• Exercise aim
How many lines in the entries below include the string "part"? Answer with the number only.

>> begin Given records

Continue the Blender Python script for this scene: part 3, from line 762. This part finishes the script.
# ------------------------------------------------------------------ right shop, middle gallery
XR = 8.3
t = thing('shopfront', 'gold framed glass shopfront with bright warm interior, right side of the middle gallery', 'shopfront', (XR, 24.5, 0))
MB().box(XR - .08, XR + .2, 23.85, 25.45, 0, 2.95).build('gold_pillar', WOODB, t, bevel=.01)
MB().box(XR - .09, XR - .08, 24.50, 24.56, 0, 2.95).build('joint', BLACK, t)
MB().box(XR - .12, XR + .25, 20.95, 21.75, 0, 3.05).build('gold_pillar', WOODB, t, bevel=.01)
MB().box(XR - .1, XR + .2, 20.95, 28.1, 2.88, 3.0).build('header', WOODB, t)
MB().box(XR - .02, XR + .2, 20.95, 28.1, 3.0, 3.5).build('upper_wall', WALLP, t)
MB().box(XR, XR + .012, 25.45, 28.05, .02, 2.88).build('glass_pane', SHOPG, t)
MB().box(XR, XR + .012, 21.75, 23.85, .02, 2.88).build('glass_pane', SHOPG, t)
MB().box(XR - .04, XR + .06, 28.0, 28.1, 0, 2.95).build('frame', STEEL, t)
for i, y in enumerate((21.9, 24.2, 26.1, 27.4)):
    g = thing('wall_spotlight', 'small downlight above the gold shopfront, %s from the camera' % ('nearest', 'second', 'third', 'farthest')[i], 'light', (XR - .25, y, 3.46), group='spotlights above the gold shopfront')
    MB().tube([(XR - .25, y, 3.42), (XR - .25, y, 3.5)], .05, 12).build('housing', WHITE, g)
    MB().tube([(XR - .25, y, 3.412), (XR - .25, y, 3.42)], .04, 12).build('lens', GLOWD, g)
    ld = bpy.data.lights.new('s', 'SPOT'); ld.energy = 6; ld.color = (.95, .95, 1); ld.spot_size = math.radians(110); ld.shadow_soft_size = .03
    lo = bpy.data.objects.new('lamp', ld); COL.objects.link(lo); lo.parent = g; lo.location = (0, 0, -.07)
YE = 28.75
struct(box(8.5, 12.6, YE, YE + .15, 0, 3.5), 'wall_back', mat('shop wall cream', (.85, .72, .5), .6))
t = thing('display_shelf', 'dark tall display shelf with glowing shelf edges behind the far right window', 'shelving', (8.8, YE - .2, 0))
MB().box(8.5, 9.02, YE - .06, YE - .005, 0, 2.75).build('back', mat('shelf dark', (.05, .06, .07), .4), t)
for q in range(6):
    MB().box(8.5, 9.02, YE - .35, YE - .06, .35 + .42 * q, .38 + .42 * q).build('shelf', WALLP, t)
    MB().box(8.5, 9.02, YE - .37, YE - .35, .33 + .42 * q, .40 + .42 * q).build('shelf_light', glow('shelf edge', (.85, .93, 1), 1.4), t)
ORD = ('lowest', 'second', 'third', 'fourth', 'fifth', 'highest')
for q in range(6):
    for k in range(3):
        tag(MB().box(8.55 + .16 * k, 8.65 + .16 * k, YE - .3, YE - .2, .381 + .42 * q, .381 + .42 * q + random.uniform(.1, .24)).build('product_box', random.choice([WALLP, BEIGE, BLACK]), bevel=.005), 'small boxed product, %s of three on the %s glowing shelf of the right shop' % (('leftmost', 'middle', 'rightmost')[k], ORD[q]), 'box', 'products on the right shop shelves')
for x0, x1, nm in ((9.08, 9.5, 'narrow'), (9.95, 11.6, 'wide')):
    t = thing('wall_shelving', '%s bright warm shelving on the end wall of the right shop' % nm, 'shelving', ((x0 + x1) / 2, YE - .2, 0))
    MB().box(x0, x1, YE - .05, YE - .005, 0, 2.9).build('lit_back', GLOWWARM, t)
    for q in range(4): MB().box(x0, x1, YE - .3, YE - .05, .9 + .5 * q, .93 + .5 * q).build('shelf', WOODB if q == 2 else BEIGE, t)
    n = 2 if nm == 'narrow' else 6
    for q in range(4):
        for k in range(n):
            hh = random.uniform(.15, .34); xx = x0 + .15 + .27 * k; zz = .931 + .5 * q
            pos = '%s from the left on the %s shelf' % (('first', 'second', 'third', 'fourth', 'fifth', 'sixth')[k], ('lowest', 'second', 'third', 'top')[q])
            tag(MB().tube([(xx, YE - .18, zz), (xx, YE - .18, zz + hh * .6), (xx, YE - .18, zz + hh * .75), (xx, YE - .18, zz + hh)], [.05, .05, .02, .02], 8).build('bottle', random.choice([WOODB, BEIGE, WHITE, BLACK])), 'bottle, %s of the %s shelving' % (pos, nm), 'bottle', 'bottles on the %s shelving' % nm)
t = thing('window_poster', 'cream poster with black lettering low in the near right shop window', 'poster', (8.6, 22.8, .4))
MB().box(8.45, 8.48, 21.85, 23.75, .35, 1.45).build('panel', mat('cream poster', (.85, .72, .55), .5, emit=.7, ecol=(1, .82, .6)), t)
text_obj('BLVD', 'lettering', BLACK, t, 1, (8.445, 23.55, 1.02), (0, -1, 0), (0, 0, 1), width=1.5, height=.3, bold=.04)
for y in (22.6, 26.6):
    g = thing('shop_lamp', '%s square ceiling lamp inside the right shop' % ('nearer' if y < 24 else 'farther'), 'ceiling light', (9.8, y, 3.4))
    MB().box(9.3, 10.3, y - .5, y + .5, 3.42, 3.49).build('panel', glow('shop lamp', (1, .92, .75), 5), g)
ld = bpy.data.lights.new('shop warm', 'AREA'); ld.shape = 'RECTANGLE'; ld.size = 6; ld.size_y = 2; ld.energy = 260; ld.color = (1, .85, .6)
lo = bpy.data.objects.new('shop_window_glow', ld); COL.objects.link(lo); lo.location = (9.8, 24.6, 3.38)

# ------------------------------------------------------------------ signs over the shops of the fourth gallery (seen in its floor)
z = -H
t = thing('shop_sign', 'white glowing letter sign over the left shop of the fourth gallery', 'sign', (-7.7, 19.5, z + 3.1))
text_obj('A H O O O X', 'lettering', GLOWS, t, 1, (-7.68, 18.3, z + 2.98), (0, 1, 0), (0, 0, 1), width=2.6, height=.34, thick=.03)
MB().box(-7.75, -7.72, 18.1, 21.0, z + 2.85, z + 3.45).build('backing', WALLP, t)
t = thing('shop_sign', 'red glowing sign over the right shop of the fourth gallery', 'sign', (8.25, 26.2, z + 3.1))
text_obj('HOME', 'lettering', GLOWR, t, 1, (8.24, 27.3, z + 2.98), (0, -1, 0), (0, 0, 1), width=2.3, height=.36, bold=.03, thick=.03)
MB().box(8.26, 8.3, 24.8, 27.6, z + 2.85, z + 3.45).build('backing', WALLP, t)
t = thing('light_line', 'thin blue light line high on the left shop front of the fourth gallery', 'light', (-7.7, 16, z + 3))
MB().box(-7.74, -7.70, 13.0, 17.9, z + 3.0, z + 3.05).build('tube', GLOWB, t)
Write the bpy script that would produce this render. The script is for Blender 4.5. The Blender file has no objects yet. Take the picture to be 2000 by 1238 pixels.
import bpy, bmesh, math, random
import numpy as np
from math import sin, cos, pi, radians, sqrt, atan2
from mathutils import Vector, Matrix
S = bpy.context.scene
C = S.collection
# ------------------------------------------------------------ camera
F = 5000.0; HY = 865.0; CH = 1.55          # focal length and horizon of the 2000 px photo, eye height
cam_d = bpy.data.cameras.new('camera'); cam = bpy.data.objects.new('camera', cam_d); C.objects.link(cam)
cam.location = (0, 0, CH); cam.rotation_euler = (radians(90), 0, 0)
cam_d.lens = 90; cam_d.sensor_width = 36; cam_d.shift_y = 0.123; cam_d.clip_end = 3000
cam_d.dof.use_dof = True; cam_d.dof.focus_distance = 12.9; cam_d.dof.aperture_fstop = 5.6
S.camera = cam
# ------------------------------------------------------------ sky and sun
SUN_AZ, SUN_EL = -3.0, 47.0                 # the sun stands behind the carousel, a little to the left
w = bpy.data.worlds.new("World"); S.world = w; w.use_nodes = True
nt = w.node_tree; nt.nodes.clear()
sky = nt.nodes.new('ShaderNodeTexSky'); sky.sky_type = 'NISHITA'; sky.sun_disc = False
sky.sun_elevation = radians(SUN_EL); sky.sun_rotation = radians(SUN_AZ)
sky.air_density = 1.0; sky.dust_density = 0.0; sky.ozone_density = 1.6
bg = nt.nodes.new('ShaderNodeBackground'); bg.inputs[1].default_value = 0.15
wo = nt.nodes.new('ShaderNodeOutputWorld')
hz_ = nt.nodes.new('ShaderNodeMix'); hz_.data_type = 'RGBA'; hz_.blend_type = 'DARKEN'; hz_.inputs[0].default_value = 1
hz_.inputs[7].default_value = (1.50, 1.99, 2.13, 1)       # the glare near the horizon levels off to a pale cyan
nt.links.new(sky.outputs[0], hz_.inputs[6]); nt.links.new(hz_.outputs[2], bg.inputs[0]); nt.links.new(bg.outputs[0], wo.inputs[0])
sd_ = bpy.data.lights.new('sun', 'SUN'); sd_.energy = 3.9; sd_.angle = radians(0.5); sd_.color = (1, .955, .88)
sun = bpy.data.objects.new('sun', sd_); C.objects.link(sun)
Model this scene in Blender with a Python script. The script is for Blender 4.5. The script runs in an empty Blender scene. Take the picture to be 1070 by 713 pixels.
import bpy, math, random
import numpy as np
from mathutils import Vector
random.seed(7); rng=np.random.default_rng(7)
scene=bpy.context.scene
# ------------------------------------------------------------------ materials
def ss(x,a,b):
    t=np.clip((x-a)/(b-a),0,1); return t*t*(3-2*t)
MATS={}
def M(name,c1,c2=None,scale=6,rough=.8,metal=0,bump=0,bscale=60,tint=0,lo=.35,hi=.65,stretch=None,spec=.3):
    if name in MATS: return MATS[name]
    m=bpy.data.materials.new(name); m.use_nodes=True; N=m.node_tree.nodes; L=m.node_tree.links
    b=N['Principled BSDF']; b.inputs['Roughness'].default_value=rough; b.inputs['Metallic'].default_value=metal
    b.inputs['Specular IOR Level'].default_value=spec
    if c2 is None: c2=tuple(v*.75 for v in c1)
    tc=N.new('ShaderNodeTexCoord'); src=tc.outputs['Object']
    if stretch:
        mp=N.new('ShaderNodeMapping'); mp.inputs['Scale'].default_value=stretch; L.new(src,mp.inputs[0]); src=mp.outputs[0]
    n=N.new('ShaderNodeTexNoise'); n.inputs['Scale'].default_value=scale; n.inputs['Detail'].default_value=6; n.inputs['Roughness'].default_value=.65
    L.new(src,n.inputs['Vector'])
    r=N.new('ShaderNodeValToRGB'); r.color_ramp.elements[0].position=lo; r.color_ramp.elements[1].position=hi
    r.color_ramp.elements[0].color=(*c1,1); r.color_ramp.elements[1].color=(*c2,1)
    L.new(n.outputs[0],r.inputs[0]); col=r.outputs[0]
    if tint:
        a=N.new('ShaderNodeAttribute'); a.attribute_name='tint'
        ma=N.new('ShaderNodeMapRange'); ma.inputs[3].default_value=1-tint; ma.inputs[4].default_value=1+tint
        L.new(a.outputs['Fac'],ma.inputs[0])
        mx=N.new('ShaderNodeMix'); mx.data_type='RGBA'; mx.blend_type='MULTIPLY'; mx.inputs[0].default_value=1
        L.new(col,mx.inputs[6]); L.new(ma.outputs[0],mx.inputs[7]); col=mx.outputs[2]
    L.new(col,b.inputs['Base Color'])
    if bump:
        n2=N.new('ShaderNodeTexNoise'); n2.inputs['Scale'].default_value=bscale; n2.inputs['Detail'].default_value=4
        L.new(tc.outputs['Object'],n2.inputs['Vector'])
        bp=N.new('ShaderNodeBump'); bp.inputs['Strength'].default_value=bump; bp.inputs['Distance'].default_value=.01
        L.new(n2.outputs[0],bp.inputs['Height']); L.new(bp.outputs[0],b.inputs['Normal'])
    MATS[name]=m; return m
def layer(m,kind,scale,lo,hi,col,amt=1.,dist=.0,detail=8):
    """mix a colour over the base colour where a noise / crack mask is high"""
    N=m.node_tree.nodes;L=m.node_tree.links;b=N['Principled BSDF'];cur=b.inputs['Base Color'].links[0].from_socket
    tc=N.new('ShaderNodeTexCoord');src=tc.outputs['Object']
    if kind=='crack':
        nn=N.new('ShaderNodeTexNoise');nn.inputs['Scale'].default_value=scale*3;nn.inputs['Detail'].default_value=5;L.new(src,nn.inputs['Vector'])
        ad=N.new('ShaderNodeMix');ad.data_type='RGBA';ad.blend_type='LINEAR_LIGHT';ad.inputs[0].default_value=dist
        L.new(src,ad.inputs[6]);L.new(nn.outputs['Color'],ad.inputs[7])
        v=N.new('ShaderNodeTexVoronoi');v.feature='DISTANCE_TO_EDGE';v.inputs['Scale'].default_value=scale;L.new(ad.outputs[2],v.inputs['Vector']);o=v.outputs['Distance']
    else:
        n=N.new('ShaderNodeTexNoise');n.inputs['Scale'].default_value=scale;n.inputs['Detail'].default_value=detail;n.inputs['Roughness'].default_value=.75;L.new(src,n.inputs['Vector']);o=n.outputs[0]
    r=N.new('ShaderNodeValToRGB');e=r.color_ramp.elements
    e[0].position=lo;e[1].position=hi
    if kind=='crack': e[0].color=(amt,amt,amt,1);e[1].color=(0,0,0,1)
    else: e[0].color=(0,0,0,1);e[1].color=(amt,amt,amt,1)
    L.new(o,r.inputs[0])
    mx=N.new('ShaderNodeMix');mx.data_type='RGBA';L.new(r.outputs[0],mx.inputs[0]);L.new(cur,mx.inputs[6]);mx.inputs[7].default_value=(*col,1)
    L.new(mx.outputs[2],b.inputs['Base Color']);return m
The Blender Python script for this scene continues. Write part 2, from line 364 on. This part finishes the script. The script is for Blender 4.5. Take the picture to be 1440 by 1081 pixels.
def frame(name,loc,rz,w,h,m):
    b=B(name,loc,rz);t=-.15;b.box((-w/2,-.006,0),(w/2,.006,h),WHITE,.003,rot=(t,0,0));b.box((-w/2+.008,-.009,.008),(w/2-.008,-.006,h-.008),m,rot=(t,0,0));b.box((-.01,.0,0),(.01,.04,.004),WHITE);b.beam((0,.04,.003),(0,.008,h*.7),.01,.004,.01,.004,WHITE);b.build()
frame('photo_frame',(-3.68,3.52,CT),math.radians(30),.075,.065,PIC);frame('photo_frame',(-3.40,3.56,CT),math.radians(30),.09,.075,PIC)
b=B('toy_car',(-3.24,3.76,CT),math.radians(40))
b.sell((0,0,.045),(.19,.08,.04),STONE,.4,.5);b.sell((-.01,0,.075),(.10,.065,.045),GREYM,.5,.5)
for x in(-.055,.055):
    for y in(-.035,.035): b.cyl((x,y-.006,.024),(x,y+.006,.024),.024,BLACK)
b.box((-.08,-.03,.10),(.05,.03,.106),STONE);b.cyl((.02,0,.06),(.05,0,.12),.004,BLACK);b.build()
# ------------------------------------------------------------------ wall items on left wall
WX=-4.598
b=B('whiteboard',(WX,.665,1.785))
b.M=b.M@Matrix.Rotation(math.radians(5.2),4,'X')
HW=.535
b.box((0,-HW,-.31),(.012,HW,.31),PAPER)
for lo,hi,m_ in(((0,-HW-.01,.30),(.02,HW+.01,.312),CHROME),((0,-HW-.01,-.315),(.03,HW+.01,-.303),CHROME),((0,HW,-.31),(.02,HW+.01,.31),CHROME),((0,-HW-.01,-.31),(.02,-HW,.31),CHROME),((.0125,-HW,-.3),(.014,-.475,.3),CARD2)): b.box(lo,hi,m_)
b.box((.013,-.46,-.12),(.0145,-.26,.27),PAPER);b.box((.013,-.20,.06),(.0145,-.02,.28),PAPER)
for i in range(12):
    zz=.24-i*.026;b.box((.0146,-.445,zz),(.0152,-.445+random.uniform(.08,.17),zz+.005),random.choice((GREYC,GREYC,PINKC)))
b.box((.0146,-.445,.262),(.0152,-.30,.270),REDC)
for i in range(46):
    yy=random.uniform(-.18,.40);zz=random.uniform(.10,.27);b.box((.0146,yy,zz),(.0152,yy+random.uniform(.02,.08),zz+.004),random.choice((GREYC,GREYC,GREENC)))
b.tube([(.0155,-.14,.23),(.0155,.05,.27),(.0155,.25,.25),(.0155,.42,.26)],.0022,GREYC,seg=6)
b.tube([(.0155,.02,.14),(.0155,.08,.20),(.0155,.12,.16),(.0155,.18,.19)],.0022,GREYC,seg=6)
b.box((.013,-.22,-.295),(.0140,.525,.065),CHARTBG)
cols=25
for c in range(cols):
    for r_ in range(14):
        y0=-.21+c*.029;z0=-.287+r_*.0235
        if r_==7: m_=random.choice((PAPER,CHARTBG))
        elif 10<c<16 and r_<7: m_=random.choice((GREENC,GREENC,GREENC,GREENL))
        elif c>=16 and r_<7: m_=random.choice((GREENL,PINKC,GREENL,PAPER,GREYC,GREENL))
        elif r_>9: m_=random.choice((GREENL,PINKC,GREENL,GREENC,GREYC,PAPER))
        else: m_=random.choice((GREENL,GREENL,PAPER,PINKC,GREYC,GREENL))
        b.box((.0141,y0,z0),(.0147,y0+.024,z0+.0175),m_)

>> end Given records

• Complete response
2